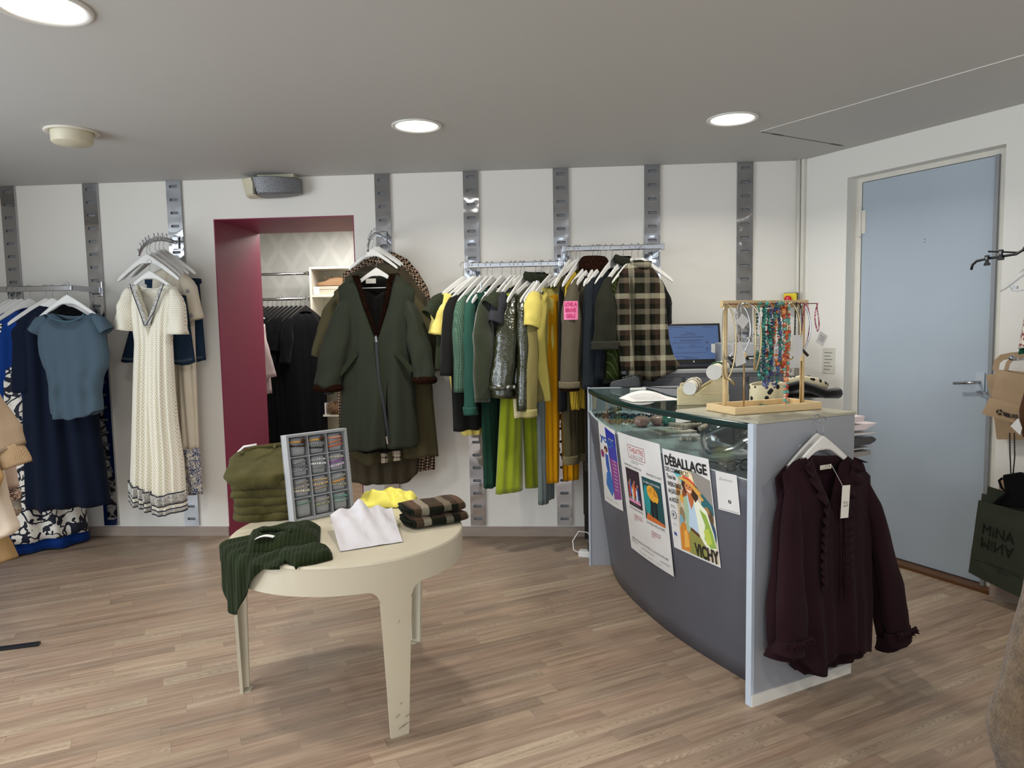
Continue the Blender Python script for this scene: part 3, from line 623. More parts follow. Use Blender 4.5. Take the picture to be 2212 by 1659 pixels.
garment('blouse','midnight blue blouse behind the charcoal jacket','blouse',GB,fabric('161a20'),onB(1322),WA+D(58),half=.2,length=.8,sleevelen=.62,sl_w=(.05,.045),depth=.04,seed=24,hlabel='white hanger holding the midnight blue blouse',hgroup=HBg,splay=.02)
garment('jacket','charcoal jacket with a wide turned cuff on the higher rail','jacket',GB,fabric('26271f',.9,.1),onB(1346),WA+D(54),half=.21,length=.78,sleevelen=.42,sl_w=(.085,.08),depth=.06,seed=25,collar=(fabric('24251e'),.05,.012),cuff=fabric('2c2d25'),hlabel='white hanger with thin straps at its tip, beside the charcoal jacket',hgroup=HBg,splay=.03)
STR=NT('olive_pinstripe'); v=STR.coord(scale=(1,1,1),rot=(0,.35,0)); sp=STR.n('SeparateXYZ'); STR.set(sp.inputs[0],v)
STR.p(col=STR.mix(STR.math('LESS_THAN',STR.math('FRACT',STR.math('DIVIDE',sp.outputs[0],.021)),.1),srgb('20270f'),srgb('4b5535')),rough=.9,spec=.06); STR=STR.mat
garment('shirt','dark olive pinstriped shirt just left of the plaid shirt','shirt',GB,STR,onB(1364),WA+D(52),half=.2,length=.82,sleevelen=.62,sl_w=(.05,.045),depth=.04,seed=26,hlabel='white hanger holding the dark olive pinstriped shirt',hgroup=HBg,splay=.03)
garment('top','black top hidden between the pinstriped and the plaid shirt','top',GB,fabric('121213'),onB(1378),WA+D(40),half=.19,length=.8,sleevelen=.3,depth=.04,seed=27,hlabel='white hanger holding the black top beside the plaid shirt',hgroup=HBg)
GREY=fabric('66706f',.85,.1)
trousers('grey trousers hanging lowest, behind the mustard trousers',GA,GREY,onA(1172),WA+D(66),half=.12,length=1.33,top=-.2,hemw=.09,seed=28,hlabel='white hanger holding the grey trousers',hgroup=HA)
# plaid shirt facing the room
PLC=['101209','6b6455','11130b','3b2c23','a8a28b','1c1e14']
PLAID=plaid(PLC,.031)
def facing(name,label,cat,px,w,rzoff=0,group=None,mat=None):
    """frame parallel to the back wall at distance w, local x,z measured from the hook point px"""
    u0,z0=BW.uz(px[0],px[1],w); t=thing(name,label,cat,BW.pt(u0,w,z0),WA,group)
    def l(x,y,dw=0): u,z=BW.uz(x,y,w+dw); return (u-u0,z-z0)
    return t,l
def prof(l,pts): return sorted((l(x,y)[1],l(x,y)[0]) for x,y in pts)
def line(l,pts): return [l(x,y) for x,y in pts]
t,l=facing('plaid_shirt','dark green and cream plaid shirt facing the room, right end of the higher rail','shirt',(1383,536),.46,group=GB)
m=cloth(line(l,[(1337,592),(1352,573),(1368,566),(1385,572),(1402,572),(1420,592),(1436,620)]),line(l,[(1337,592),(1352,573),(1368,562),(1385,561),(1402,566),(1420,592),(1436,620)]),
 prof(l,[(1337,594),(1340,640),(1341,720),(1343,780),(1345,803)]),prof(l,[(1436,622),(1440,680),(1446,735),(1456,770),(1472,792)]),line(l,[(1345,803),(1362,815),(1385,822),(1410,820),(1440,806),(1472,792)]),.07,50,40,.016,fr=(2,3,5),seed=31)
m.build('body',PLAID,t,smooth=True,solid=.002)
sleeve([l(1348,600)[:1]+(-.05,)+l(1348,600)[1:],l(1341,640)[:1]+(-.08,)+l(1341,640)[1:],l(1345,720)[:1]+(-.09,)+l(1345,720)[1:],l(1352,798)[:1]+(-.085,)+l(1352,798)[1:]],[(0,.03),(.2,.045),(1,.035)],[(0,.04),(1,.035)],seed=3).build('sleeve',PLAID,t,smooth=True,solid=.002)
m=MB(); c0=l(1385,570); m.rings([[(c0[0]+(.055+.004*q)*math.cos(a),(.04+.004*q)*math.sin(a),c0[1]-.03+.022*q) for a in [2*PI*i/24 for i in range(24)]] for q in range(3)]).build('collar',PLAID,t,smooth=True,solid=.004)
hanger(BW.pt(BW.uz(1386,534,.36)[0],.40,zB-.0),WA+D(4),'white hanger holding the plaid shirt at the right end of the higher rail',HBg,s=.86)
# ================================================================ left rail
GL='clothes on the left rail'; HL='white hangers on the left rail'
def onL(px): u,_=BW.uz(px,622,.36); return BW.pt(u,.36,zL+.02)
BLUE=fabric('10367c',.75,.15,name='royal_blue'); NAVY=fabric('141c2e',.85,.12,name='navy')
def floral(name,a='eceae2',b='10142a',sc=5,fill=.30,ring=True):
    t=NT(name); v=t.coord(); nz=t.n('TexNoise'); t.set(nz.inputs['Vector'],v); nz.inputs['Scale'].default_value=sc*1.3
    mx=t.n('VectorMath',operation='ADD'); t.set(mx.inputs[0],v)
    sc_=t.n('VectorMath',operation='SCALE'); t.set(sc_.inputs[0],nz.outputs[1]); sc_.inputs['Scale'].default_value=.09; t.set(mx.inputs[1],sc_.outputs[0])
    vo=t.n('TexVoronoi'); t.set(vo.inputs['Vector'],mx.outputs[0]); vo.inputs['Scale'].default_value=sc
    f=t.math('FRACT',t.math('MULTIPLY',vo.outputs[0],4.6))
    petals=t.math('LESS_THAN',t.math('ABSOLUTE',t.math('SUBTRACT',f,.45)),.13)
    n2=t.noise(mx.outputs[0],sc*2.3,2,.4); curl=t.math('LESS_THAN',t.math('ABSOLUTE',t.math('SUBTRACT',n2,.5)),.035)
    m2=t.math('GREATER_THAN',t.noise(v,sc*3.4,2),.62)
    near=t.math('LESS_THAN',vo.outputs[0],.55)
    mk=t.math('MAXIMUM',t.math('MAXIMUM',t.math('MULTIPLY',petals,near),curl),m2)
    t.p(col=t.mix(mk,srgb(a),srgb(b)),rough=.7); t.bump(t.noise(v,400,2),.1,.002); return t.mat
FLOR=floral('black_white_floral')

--

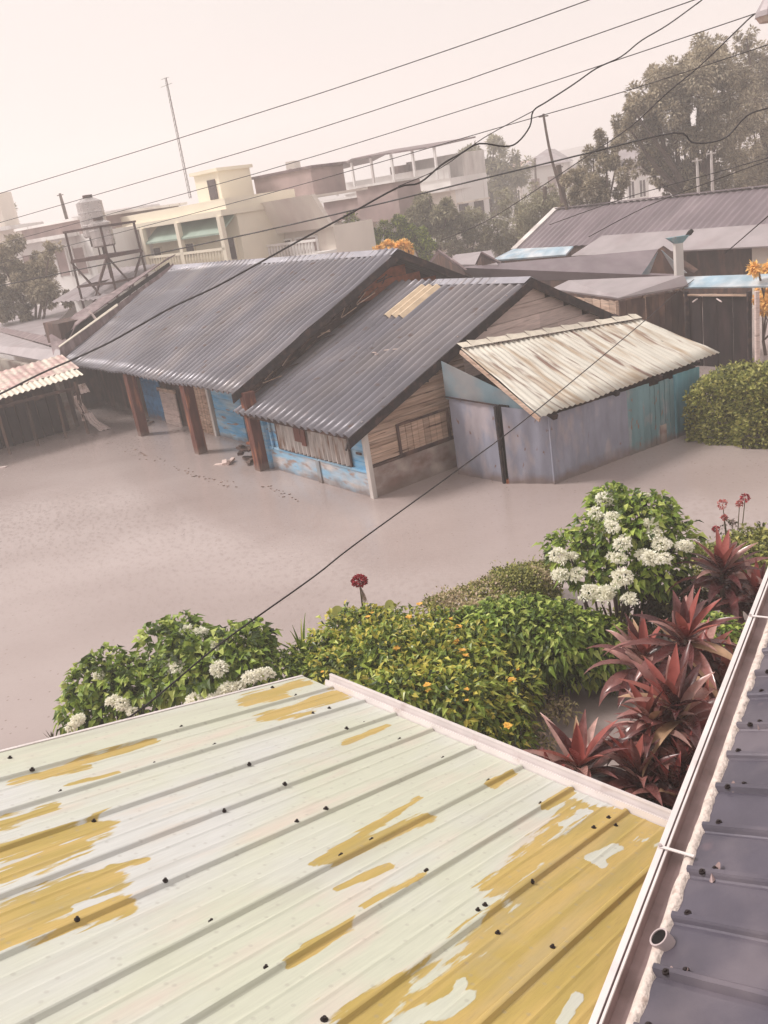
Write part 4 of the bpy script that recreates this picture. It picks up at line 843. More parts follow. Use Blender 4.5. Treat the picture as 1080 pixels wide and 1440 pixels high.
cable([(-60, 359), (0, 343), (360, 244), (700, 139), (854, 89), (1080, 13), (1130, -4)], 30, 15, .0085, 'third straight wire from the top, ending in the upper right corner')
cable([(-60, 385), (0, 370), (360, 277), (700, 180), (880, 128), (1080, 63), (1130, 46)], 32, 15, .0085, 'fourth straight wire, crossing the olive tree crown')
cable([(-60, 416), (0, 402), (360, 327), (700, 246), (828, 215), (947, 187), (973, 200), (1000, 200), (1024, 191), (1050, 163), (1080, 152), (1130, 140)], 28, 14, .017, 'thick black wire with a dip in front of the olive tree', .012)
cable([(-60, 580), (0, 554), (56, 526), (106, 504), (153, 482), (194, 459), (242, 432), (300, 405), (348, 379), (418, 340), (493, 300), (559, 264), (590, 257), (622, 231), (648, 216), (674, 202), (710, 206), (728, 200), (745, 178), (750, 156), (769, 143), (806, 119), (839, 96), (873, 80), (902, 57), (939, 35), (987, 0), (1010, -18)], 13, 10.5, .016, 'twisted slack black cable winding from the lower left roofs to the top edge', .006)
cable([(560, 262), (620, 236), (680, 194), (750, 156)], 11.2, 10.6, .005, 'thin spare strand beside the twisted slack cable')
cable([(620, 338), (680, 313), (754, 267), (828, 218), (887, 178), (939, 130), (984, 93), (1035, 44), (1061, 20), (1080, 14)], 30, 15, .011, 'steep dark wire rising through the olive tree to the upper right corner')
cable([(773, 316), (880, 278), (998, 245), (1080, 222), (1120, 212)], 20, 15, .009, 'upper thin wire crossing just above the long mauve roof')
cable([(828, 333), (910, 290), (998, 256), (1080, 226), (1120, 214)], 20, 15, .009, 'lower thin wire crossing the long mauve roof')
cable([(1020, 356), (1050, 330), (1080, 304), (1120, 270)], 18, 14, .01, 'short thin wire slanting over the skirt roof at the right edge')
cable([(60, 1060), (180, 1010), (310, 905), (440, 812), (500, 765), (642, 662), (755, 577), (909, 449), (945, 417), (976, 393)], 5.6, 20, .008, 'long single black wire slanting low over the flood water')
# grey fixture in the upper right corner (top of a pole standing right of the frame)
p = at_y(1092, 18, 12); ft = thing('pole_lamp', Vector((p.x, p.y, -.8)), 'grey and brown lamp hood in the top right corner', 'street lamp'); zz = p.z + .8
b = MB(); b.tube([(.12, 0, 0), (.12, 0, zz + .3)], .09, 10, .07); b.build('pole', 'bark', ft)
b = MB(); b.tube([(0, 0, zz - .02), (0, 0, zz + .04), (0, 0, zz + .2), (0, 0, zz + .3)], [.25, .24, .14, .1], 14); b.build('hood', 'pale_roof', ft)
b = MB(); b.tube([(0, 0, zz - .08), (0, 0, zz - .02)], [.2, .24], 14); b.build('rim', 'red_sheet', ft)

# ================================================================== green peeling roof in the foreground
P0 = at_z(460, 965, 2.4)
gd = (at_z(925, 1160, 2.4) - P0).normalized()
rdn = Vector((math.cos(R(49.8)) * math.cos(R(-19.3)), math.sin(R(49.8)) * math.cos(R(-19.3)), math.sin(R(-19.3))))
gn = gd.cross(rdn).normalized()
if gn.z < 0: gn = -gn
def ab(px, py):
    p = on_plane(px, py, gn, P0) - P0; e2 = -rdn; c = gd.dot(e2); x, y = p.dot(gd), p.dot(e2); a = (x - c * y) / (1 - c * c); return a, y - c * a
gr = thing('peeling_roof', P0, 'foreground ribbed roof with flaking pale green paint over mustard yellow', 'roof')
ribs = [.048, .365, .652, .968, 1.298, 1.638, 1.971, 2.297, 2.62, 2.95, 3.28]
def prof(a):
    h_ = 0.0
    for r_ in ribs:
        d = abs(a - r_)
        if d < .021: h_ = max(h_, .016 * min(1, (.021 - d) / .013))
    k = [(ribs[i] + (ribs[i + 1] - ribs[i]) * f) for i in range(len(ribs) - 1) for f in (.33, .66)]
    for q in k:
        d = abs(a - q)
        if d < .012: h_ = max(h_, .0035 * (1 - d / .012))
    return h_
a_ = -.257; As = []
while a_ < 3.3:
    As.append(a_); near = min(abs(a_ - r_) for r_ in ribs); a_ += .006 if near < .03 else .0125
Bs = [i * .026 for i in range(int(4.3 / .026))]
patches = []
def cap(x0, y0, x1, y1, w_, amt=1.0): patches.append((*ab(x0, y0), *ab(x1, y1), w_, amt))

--

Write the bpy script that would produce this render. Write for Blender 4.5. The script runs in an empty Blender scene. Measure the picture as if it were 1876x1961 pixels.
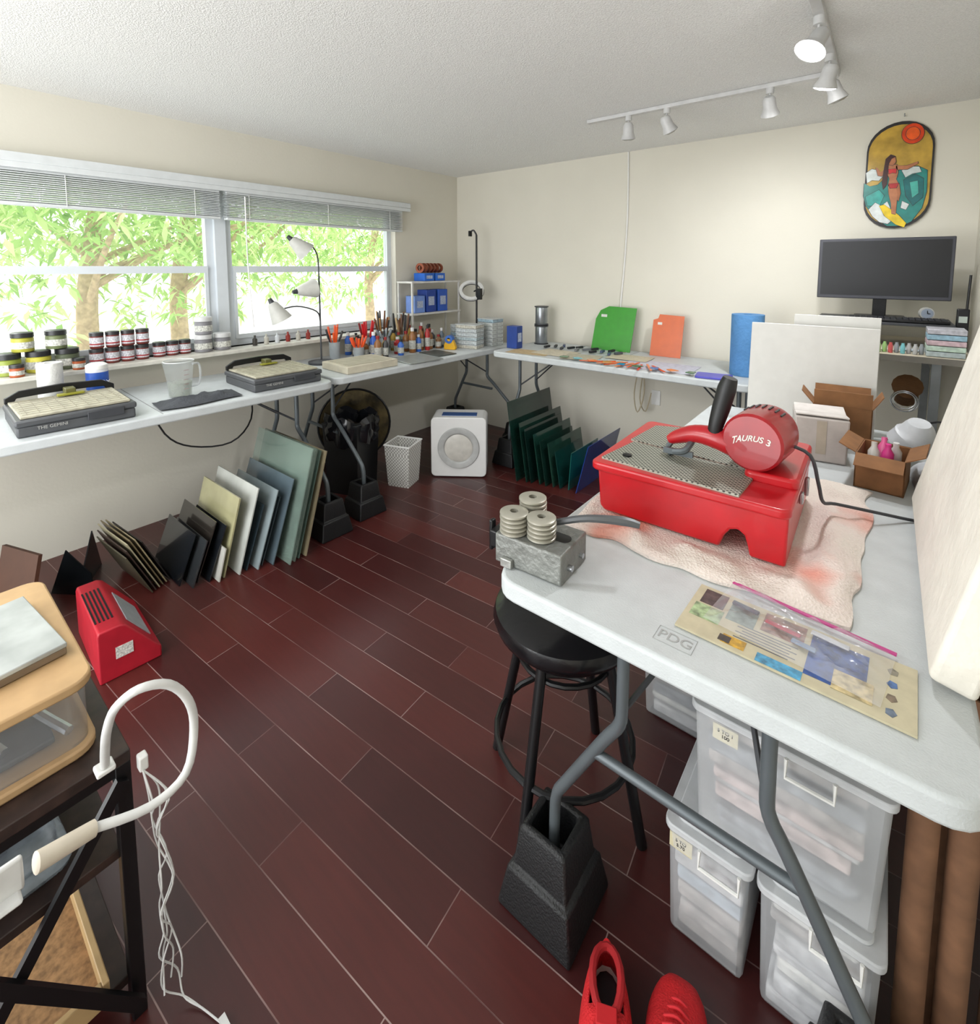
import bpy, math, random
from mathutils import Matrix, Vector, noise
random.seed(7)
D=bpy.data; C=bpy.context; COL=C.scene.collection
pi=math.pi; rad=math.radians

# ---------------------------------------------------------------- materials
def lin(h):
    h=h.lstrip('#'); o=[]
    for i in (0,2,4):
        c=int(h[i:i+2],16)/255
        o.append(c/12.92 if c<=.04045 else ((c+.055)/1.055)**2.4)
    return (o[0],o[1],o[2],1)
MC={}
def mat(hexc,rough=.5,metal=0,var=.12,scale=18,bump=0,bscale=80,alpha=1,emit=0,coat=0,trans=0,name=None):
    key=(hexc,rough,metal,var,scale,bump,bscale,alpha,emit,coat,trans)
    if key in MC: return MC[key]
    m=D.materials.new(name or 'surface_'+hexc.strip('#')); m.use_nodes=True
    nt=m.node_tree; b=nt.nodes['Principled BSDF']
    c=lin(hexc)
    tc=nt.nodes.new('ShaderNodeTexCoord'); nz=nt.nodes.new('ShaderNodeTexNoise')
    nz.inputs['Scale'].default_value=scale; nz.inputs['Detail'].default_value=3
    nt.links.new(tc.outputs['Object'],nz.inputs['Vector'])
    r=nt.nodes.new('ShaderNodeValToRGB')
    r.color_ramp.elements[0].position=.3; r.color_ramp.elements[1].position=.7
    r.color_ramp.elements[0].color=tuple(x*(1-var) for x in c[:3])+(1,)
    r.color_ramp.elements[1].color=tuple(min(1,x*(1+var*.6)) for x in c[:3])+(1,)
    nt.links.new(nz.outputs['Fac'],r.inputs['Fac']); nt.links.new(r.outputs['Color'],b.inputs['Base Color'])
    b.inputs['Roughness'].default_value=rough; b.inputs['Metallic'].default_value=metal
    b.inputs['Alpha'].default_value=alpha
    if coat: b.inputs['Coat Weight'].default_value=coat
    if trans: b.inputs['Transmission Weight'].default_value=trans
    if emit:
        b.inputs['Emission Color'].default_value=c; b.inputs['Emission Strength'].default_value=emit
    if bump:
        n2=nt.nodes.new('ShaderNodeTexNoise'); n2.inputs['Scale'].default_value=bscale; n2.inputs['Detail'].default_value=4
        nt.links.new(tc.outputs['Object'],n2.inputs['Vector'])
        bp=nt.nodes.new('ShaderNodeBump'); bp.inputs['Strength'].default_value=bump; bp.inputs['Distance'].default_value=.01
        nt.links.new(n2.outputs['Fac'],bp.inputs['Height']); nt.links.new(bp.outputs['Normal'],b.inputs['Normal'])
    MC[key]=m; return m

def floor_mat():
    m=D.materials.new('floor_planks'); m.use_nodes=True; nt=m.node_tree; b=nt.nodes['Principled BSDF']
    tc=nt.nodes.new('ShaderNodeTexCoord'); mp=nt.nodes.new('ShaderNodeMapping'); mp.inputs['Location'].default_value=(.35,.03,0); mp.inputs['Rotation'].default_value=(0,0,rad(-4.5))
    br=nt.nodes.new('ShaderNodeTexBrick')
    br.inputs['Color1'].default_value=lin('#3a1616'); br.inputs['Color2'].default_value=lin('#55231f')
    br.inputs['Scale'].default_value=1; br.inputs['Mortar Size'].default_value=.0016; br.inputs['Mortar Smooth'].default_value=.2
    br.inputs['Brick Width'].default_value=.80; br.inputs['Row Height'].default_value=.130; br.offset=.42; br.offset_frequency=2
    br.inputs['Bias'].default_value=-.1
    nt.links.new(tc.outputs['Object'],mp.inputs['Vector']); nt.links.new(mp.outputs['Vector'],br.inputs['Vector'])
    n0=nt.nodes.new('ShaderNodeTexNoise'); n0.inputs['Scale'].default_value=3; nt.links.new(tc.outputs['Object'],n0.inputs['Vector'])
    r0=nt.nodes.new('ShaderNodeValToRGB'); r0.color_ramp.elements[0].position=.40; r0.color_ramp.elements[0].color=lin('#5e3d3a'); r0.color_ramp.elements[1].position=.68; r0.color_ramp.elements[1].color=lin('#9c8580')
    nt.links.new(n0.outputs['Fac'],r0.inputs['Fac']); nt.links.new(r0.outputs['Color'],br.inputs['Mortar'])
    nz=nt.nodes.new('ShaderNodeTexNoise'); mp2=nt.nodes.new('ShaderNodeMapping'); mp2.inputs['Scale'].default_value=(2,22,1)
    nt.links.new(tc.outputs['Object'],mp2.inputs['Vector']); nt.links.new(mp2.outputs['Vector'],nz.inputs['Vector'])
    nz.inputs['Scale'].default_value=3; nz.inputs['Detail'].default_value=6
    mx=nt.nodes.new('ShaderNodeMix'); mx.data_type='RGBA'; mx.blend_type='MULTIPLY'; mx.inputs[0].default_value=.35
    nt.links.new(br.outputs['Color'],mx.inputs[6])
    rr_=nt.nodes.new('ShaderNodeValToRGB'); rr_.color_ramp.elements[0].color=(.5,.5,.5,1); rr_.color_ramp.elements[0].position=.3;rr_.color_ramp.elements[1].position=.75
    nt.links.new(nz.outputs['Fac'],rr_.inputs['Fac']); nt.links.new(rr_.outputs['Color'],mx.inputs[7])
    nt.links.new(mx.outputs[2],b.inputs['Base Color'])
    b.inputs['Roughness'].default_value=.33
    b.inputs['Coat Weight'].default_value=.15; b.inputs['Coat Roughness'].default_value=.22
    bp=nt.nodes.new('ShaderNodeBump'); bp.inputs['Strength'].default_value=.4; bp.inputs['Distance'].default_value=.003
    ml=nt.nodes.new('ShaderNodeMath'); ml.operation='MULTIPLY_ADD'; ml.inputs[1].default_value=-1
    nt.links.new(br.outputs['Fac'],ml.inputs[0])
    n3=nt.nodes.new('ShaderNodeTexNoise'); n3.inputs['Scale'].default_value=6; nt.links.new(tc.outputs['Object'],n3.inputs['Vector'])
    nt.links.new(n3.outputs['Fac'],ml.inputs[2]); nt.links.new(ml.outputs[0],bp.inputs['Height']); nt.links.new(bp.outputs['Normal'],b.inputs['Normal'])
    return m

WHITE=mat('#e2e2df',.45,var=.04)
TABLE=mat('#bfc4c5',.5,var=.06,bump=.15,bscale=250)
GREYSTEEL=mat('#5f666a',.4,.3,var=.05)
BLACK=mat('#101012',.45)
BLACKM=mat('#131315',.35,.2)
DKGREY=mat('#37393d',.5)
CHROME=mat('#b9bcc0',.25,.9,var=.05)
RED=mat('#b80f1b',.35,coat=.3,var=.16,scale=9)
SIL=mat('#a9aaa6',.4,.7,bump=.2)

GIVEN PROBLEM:
Repeat exactly, and only, the lines between the line holding "Write the bpy" and the line holding "pi=math.pi; rad=math.radians", inclusive, leaving pictures out.

THE OUTPUT:
Write the bpy script that would produce this render. Write for Blender 4.5. The script runs in an empty Blender scene. Measure the picture as if it were 1876x1961 pixels.
import bpy, math, random
from mathutils import Matrix, Vector, noise
random.seed(7)
D=bpy.data; C=bpy.context; COL=C.scene.collection
pi=math.pi; rad=math.radians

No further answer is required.